Miss Jane Addams, famous social settlement worker, head of Hull House, Chicago, and characterized in the leading magazines as the first woman in America, has a real love for Wisconsin. She was born just across the southern border of the state; her father was a civil [war] veteran and she declares one of the most vivid days of her early [life] was when she came to visit Madison.

"What was your object in coming to Madison?" was asked of Miss Addams.

"It was to see Old Abe, the famous Wisconsin war eagle, which had been captured in Chippewa County and sold to a soldier who used it as a mascot during the war," she replied. "The eagle became famous. But I am getting ahead of my story.

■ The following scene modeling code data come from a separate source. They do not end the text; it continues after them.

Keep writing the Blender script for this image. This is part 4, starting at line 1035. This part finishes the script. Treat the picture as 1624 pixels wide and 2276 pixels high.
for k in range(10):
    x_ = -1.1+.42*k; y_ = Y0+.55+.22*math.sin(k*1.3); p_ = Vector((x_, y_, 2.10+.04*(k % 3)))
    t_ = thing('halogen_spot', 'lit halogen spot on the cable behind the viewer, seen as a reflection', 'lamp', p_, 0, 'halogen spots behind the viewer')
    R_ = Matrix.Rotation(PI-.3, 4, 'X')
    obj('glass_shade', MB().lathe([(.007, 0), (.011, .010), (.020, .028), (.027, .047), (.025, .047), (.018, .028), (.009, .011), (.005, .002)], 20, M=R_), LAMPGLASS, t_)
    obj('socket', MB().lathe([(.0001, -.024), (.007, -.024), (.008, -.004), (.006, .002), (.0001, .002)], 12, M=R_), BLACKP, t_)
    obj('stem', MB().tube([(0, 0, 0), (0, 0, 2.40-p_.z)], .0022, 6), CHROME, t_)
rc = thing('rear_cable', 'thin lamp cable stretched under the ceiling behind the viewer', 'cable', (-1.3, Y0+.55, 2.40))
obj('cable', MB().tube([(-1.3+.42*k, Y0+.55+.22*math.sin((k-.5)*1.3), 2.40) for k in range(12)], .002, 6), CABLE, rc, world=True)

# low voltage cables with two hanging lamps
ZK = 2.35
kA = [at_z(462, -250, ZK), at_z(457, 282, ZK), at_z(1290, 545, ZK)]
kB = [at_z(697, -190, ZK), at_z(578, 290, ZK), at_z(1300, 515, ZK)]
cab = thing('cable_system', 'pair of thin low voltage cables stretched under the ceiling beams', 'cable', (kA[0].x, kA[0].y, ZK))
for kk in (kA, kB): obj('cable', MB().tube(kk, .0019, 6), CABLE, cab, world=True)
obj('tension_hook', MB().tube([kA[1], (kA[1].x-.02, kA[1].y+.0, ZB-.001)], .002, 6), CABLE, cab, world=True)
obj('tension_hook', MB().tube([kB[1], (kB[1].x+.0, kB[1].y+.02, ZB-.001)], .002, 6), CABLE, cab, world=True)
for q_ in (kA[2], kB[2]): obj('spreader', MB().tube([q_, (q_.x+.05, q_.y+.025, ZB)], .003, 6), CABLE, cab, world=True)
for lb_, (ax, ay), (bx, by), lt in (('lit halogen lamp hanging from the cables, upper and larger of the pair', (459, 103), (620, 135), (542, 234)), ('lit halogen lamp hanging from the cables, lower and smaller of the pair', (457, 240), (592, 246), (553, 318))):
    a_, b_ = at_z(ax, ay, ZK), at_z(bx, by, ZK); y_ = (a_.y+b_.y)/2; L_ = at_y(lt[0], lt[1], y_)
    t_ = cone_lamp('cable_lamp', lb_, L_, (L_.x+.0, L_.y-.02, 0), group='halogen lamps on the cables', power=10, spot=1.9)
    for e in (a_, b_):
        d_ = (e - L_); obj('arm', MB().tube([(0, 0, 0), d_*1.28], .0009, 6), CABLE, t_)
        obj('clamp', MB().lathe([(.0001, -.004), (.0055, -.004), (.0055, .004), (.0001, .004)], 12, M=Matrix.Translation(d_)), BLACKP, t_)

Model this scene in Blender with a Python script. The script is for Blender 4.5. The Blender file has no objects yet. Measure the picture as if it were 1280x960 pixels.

"My childish admiration for Lincoln is closely associated with a visit we made to the war eagle, Old Abe, who, as we children well knew lived in the state capitol of Wisconsin, only 65 miles north of our house, really no farther than an eagle could easily fly! He had been carried by the Eighth Wisconsin regiment through the entire war, and now dwelt an honored pensioner in the state building itself."

Sought Eagle in Sky

"Many times, standing in the north end of our orchard, which was only 12 miles from that mysterious line which divided Illinois from Wisconsin, we anxiously scanned the deep sky, hoping to see Old Abe fly southward right over our apple trees. We gazed with thrilled interest at one speck after another in the flawless sky, but although Old Abe never came to see us, we were at last taken to see him.

"We started one golden summer's day, two happy children in the family carriage, with my father and mother and an older sister to whom we confidently appealed whenever we needed information. We were driven northward hour after hour until we reached that beautiful region of hills and lakes which surrounds the capital city of Wisconsin.

"But although Old Abe, sitting sedately upon his high perch, was sufficiently like an uplifted ensign to remind us of a Roman eagle, and although his veteran keeper, clad in an old army coat, was ready to answer all our questions and to tell us of the 36 battles and skirmishes through which Old Abe had passed unscathed, the crowning moment of the impressive journey came later."

Found Reward Under Dome

"The entire journey to the veteran war eagle had itself symbolized search for the heroic and perfect and as I stood under the great white dome of Old Abe's state home, for one brief moment the search was rewarded. I dimly caught a hint of what men have tried to say in their world-worn effort to imprison a space in so divine a line that it shall hold only yearning devotion and high-hearted hopes.

"Certainly the utmost rim of my first dome was filled with the tumultuous impression of soldier's marching to death for freedom's sake, of pioneers streaming westward to establish self-government in yet another sovereign state. Only the great dome of St. Peter's itself has ever clutched my heart as did that modest curve which had sequestered from infinitude, the courage and endurance which I could not comprehend so long as it was lost in 'the void of unresponsive space.'

"But through all my vivid sensations there persisted the image of the eagle in the corridor below and Lincoln himself was an epitome of all that was great and good. I dimly caught the notion of the martyred President as the standard bearer to the conscience of his countrymen, as the eagle had been the ensign of courage to the soldiers of the Wisconsin regiment.

"Thirty-five years later, as I stood on the hill campus of the University [page 2] of Wisconsin with a commanding view of the capitol building a mile directly across the city, I saw again the dome which had so uplifted my childish spirit. The university, which was celebrating its fiftieth anniversary, had honored me with a doctor's degree, and in the midst of the academic pomp and the rejoicing, the dome again appeared to me as a fitting symbol of the state's aspirations even in its high mission of universal education."